Raquelita, la mujer que lleva años siendo la encargada de quitarme cualquier rastro de vello corporal tampoco entendía mucho, apenas se reía disimuladamente. Dejó de reírse, eso sí, cuando una vez sin pantalones y lista para mi batalla campal contra la cera le dije: “un momentico, primero él”.
Risa nerviosa como de quien no cree que la cosa va en serio por parte de ambos. Otra vez larga discusión, un poco más medida pues contábamos con espectadores, pero yo nada, firme como una roca: “No te traje sólo a que miraras”.
No crean que estoy chiflada, no. No lo hice bajarse los pantalones para que le depilaran la ingle o algo así. Con que se dejara depilar un pedacito de pierna me bastó. Contaba con la certeza de que los hombres son inmensamente menos tolerantes al dolor que nosotras y que con eso sería suficiente para que entendiera lo que es que le arranquen a uno de raíz y de un solo tirón algo que naturalmente hace parte del cuerpo.

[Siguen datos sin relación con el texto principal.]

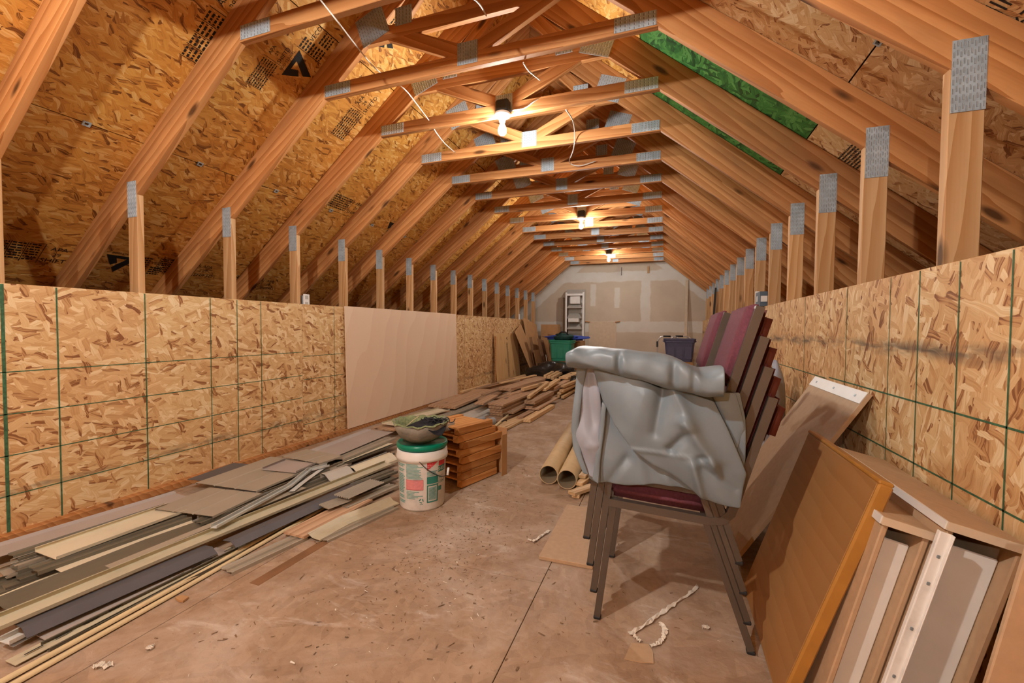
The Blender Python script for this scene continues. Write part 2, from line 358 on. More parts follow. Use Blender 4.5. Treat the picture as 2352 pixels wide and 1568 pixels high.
def sweep(name, pts, prof, thick, mat, parent=None, twist=0, roll=0):
    """thin profile (list of (side, up)) extruded along world points; local X runs along the piece"""
    pts = [Vector(p) for p in pts]; F = frame(pts[0], pts[-1] - pts[0]); Fi = F.inverted(); n = len(pts)
    # profile normals for the thickness
    k = len(prof); nr = []
    for i in range(k):
        a = prof[max(i - 1, 0)]; b = prof[min(i + 1, k - 1)]; dx, dz = b[0] - a[0], b[1] - a[1]; L = math.hypot(dx, dz) or 1; nr.append((dz / L, -dx / L))
    vs = []; fs = []
    for i, p in enumerate(pts):
        t = (pts[min(i + 1, n - 1)] - pts[max(i - 1, 0)]).normalized(); side = Vector((0, 0, 1)).cross(t).normalized(); up = t.cross(side)
        ro = roll + twist * i / max(1, n - 1); c, s_ = math.cos(ro), math.sin(ro); side, up = side * c + up * s_, up * c - side * s_
        for (a, b) in prof: vs.append(Fi @ (p + side * a + up * b))
        for (a, b), (u, v) in zip(prof, nr): vs.append(Fi @ (p + side * (a + u * thick) + up * (b + v * thick)))
    m_ = 2 * k
    for i in range(n - 1):
        o, q = i * m_, (i + 1) * m_
        for j in range(k - 1):
            fs.append([o + j, o + j + 1, q + j + 1, q + j]); fs.append([o + k + j + 1, o + k + j, q + k + j, q + k + j + 1])
        fs.append([o, q, q + k, o + k]); fs.append([o + k - 1, o + 2 * k - 1, q + 2 * k - 1, q + k - 1])
    for o in (0, (n - 1) * m_):
        for j in range(k - 1): fs.append([o + j, o + j + 1, o + k + j + 1, o + k + j])
    return mesh_obj(name, vs, fs, mat, parent, F)

# ------------------------------------------------------------------ the attic shell
XL, XR, WT = -3.082, 0.818, 1.281          # inner faces of the knee walls, their height
KL, KR, ZC = -2.20, -0.061, 2.615          # where the collar's underside meets the rafters
SL = 0.823; RV = 0.24                      # roof pitch, rafter depth measured plumb
XM = (KL + KR) / 2
YT = lambda i: 1.1665 + 0.61 * i           # far face of truss i
BACK = 10.95; FRONT = -4.3
def rb(x): return ZC - SL * (x - KR) if x > XM else ZC + SL * (x - KL)     # rafter underside height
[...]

Mentiría si digo que no lo disfruté. Verlo retorcerse y sentir por primera vez esa sensación que por un segundo nos hace ver demonios fue por alguna razón un alivio incomprensible. No porque disfrutara de su dolor, sino porque supe que de ahora en adelante la persona con la que compartía mi vida y mi intimidad comprendía algo más sobre mí. Comprendía que no era una visita de placer la que se realiza con regularidad a ese cubículo triste ocupado por una camilla medio sórdida y supe que nunca más daría por sentadas unas piernas libres de vello y mucho menos el sexo libre de él.
Las mujeres a veces nos sometemos a cosas dolorosas, incómodas y poco naturales por cuenta de nuestra vanidad. A veces se espera tanto de nosotras que buscamos correr tras ese ideal de mujer que nos han vendido desde que somos pequeñas sin mostrarle a nadie el esfuerzo, tiempo, dinero o dolor en la mitad.
Está bien que cada una lleve su vida, su cuerpo y sus rutinas como mejor le parezca si es algo que nos hace sentir bien, pero cuando otros asumen que debemos vernos de tal o cual manera y les damos gusto a ciegas estamos perdiendo autonomía sobre lo más preciado que tenemos: nosotras mismas.